Non so se quella maestra fosse cristiana o magari comunista, ma ancora aveva a cuore il futuro di quei bambini nei banchi. Lo abbiamo a cuore, noi? O invece, in un mondo di gente che non fa più figli, che importa del futuro? Conta solo il presente, da cui trarre il massimo soddisfacimento. Qui e ora. L’attimo fuggente. I bambini bruni, già a volte un po’ prepotenti, in monopattino nei viali delle periferie, chi incontreranno? Uno spacciatore magari, e allora fra pochi anni li chiameremo delinquenti.
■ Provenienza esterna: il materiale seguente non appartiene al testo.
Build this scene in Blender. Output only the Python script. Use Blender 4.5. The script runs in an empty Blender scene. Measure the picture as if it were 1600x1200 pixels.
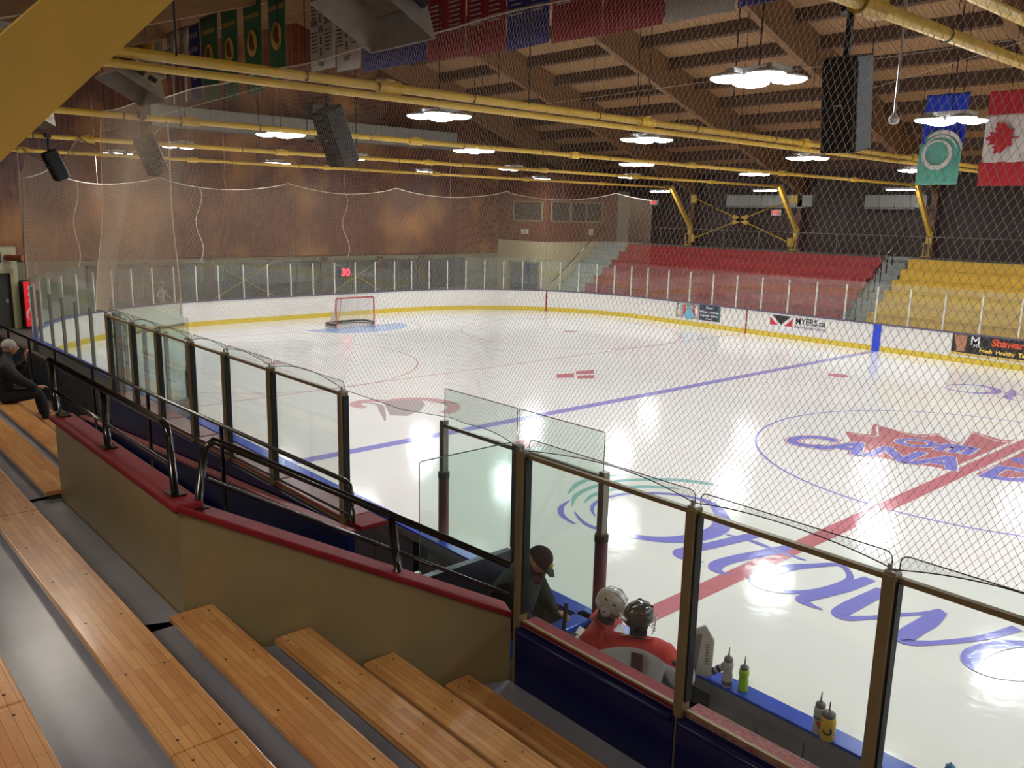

Il cantiere certo è vasto e complesso, quanto ci sarebbe da fare, anche magari per insegnanti in pensione: quanto ci sarebbe da trasmettere, prima ancora che da insegnare. In tutto questo, riconoscere la cittadinanza a oltre 800mila figli venuti da lontano sarebbe un primo segno. Un atto dovuto, quasi un debito da onorare – grati anche, perché almeno quei figli ci sono. Credete davvero che non farlo ci salvi da qualcosa? Andate in una maternità di un qualsiasi ospedale di periferia, guardate i neonati nelle culle: su dieci, non più di tre sono italiani. Ci sono stati mandati dei figli. E altro non ci resta che accoglierli, e crescerli, e raccontare loro chi siamo, e la nostra storia. Sempre che ancora ce ne ricordiamo.